Imagine an earth without humans. Then, humans are placed in three random places. One group ends up in France's Loire Valley, with water, fertile soil, and a temperate climate. Another group ends up in the Australian outback. The third group is placed in Antarctica. So, geography, geology, and climate will determine the groups' fates. Geography influences trajectories and inequality. That doesn't negate bad things in history or human decisions.
Our world has been shaped by flukes from magma and the crust. If the world was uniform, then there'd be little trade and little reason to migrate. Cultures would converge. Tectonic plates have created a fascinating place to live. We should be grateful, while working to fix the inequalities that have been inflicted by historical injustices and the earth's crust.
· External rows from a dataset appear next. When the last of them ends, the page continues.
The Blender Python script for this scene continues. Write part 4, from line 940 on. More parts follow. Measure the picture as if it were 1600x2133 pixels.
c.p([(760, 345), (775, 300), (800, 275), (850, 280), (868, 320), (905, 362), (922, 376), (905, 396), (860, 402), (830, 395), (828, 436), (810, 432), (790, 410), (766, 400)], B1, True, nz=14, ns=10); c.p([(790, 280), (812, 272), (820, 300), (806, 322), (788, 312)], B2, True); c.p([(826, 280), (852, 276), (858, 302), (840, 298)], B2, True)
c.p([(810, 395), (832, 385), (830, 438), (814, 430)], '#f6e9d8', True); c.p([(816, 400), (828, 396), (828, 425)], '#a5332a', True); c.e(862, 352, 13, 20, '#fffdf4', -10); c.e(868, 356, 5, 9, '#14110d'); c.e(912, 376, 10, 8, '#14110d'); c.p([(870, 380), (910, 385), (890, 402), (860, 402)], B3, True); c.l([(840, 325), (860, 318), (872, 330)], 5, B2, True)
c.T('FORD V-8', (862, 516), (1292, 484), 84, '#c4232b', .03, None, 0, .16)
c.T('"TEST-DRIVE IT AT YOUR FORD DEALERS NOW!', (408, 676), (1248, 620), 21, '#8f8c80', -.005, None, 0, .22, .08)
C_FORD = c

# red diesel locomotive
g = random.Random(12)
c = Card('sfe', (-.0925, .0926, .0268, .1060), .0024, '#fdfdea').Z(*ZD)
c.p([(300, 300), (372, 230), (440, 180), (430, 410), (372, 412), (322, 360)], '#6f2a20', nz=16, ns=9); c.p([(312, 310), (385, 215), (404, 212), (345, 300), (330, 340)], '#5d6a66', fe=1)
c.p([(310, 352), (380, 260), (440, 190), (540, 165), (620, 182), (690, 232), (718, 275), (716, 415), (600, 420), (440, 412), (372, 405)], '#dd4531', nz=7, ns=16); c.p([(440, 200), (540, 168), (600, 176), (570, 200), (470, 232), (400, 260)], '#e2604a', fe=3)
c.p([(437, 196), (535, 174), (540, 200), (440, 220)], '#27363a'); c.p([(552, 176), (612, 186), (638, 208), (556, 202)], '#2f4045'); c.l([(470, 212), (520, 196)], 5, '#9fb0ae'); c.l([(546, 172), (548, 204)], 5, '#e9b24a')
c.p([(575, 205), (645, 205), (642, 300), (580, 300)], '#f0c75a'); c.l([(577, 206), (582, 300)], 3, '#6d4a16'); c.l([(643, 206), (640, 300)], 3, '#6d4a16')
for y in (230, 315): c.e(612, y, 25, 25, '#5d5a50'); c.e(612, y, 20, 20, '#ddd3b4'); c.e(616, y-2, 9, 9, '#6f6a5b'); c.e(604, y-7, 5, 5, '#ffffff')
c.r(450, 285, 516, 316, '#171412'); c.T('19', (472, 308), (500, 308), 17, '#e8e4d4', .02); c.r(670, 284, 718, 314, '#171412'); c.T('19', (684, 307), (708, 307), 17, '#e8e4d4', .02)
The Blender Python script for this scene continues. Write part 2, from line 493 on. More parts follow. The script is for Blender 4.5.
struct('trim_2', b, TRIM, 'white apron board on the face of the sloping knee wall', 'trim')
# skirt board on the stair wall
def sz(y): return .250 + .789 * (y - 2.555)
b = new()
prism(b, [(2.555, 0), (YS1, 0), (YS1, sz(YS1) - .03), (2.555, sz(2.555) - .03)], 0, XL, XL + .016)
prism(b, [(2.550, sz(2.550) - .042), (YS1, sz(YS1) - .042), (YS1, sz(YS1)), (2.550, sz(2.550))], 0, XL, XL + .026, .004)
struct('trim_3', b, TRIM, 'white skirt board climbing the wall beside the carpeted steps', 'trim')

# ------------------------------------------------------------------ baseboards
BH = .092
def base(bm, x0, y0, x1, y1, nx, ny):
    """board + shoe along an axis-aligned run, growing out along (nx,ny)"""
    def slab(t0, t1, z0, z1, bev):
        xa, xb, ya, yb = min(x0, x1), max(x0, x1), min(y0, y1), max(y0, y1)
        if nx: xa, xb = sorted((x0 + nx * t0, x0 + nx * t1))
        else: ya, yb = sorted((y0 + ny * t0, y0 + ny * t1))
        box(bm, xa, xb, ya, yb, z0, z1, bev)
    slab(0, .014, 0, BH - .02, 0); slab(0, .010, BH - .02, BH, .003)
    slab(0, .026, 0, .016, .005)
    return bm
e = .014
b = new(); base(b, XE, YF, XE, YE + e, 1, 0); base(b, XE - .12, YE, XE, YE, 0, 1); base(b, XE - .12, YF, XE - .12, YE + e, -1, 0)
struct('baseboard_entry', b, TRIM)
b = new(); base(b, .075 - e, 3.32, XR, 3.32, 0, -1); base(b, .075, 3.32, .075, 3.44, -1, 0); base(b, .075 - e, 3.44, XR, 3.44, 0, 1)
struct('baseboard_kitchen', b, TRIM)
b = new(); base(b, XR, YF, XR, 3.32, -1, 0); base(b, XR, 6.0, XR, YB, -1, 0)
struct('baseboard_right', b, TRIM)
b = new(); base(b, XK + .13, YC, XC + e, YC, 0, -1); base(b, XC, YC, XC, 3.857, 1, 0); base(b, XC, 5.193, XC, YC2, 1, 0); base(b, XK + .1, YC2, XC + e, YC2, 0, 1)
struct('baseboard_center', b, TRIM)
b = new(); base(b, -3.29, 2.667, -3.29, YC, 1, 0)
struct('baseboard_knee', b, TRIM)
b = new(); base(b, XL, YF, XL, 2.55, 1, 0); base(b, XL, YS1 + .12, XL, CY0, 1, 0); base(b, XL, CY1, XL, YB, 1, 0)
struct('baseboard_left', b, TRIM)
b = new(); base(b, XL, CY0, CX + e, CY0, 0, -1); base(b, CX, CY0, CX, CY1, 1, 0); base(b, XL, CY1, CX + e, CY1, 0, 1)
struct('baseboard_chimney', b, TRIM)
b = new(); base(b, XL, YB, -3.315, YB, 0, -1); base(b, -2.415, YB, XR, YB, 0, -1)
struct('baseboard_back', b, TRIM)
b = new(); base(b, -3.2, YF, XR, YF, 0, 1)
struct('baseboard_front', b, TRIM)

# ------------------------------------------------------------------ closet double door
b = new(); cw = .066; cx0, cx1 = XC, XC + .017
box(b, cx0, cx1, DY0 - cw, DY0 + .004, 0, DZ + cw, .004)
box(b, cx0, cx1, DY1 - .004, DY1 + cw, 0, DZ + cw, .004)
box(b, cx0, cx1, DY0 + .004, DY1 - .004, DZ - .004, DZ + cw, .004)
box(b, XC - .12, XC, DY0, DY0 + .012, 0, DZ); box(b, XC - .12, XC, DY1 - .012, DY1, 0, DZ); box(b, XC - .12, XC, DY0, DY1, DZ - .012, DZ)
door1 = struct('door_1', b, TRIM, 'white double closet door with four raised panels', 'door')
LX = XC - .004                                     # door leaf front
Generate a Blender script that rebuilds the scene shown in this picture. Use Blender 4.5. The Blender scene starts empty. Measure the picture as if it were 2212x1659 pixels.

Well, to give an example, Trump's loss in the 2020 election can be partly traced back to ancient geology.
During the Cretaceous period, when there were velociraptors, an inland sea covered America's Great Plains and most of the Deep South. Microscopic phytoplankton thrived in that sea. When they died, they sank to the bottom and turned into a chalk layer of rock. Eventually, the sea receded, revealing the land of Mississippi, Alabama, and Georgia. The chalk turned into rich dark soil.
A few hundred years ago, the Industrial Revolution began in Britain, as new tools were invented to spin cotton. The best place to grow cotton was in the American South, on plantations in the Black Belt, named for its rich dark soils from the inland sea during the time of the dinosaurs. When Europeans enslaved Africans and brought them to North America, they forced them to live and toil where cotton thrived.
Then, the soil changed trajectories in the 2020 election. Trump lost due to a loss in Georgia. Moreover, control of the Senate hinged on Democratic victories in Georgia. The margins for that victory were racked up on that Cretaceous coastline. If you look at county-level results, you can see the coastline, not in rock, but in voting patterns. Descendants of enslaved ancestors still live near former cotton plantations. In most U.S. elections, roughly nine out of ten African Americans support Democrats. Trump's defeat and Democratic control of the Senate was partly caused by phytoplankton in an ancient sea.
It’s contingency all the way down. Our lives are shaped by humans, both alive and dead, and the lottery of earth.